What's Inside?
- Amazon MGM drops Verity trailer featuring Anne Hathaway and Dakota Johnson in a chilling psychological thriller adaptation of Colleen Hoover
- Lowen Ashleigh discovers disturbing manuscript while ghostwriting Verity Crawford’s book, blurring reality fiction obsession in the Crawford estate mystery story
- Amazon MGM continues theatrical push as Verity builds on Colleen Hoover’s box office streak with darker, genre bending storytelling approach
Amazon MGM Studios has released the first teaser of Verity, and it arrives with a mood that feels deliberately unsettling from the very first frame. Adapted from Colleen Hoover’s bestselling 2018 novel, the film brings together Anne Hathaway, Dakota Johnson and Josh Hartnett in a psychological thriller that leans into ambiguity, desire and quiet menace. Directed by Michael Showalter, the film opens in theatres on October 2, 2026. The studio, after a mixed start to its 2026 theatrical slate, now appears to be banking on Hoover’s strong box office pull and the growing appetite for female-centred, emotionally charged storytelling.
Verity Trailer Explores Twisted Romance and Psychological Tension

The teaser wastes no time establishing its unsettling tone. Dakota Johnson plays Lowen Ashleigh, a struggling writer who is hired to complete a book left unfinished by best-selling author Verity Crawford, portrayed by Anne Hathaway. Verity, confined to her bed after a serious accident, becomes both a subject of fascination and unease for Lowen as she settles into the Crawford estate.
What begins as an isolated writing assignment slowly slips into something far more unstable. Lowen’s proximity to Verity’s husband Jeremy, played by Josh Hartnett, creates a tense triangle that never quite feels grounded in certainty. The teaser shows Lowen drifting through the Crawford home in a silk robe, a visual choice that immediately blurs the line between intrusion and intimacy.
The most talked-about moment arrives when Lowen shares a kiss with Jeremy, only to recoil in horror as the reality of the moment fractures. The shift is sudden and disorienting, suggesting that nothing in this house can be trusted at face value. That sense of instability is sharpened by Verity’s voice cutting through the tension, warning, “Darkness ahead,” a line that lands less like dialogue and more like a quiet threat hanging over everything.
Verity Cast, Story Layers and Amazon MGM’s Theatrical Gamble

Beyond its surface tension, Verity builds its story around Lowen’s discovery of a hidden manuscript written by Verity herself. That document becomes the emotional and psychological centre of the film.
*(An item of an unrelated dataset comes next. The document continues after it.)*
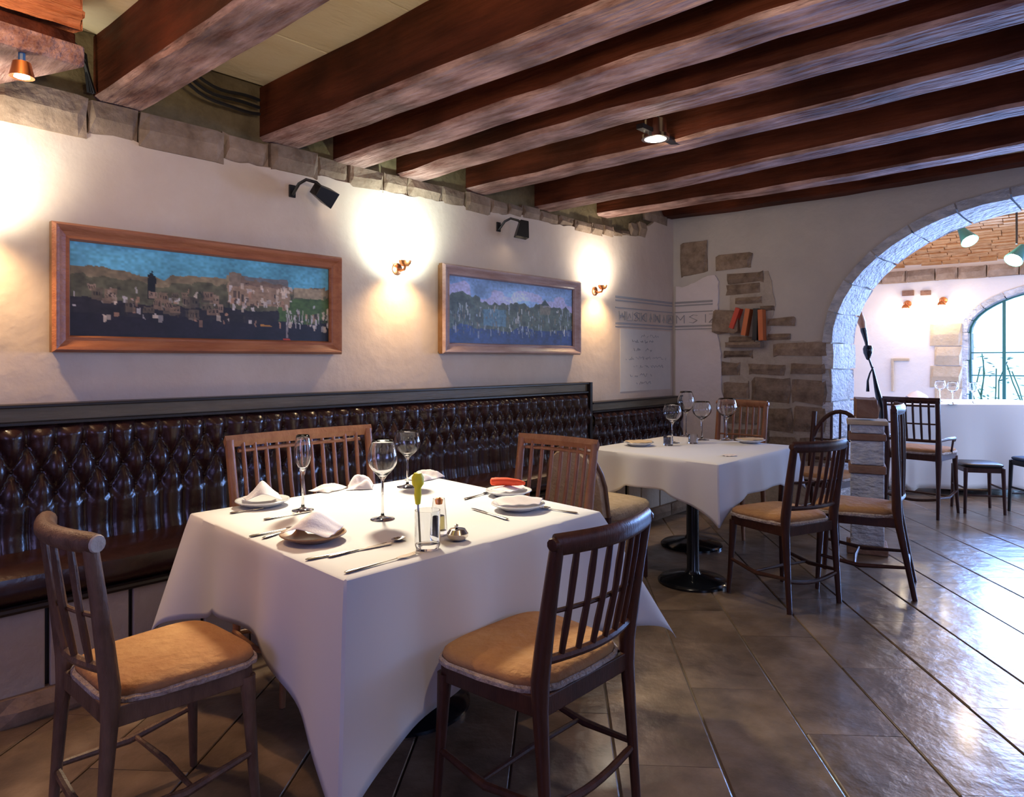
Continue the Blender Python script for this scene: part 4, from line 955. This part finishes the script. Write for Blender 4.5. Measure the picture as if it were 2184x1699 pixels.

As Lowen reads deeper, she is forced to confront disturbing claims about Verity’s marriage and private life, particularly her relationship with Jeremy. The narrative begins to blur what is real, what is written for fiction, and what may be confession.
The official synopsis frames Lowen’s position as increasingly unstable. She is no longer just a writer completing someone else’s work. She becomes someone questioning the very foundation of the story she is stepping into. Her growing proximity to Jeremy, and her curiosity about Verity’s son Crew, complicates her judgement further, pulling her into emotional territory she may not fully understand or control.
Anne Hathaway’s Verity remains an enigmatic presence throughout the teaser, often seen in fragmented glimpses that shift between confidence before her accident and a more fragile, confined state afterward. The performance is positioned as the film’s emotional anchor, even when she is not physically dominating the frame. Dakota Johnson, meanwhile, carries the audience’s perspective, navigating suspicion, attraction and fear without clear boundaries.
For Amazon MGM, Verity represents more than another literary adaptation. After earlier misfires in its theatrical slate, the studio has found momentum with recent releases like Project Hail Mary, and Verity feels like a deliberate push into darker, more stylised territory. Colleen Hoover’s recent adaptations have already shown consistent box office strength, and this film continues that trend while shifting away from straightforward romance into something more psychologically layered.
What makes Verity stand apart is not just its cast or source material, but its refusal to define its emotional centre too early. The teaser offers flashes of seduction, violence and confusion, but withholds clarity on purpose. That uncertainty is likely the point. As Verity’s voice lingers in the background, promising “There is no light where we’re going,” the film signals its intent clearly. It is not asking viewers to solve a mystery quickly. It is asking them to sit inside it, even when it becomes uncomfortable.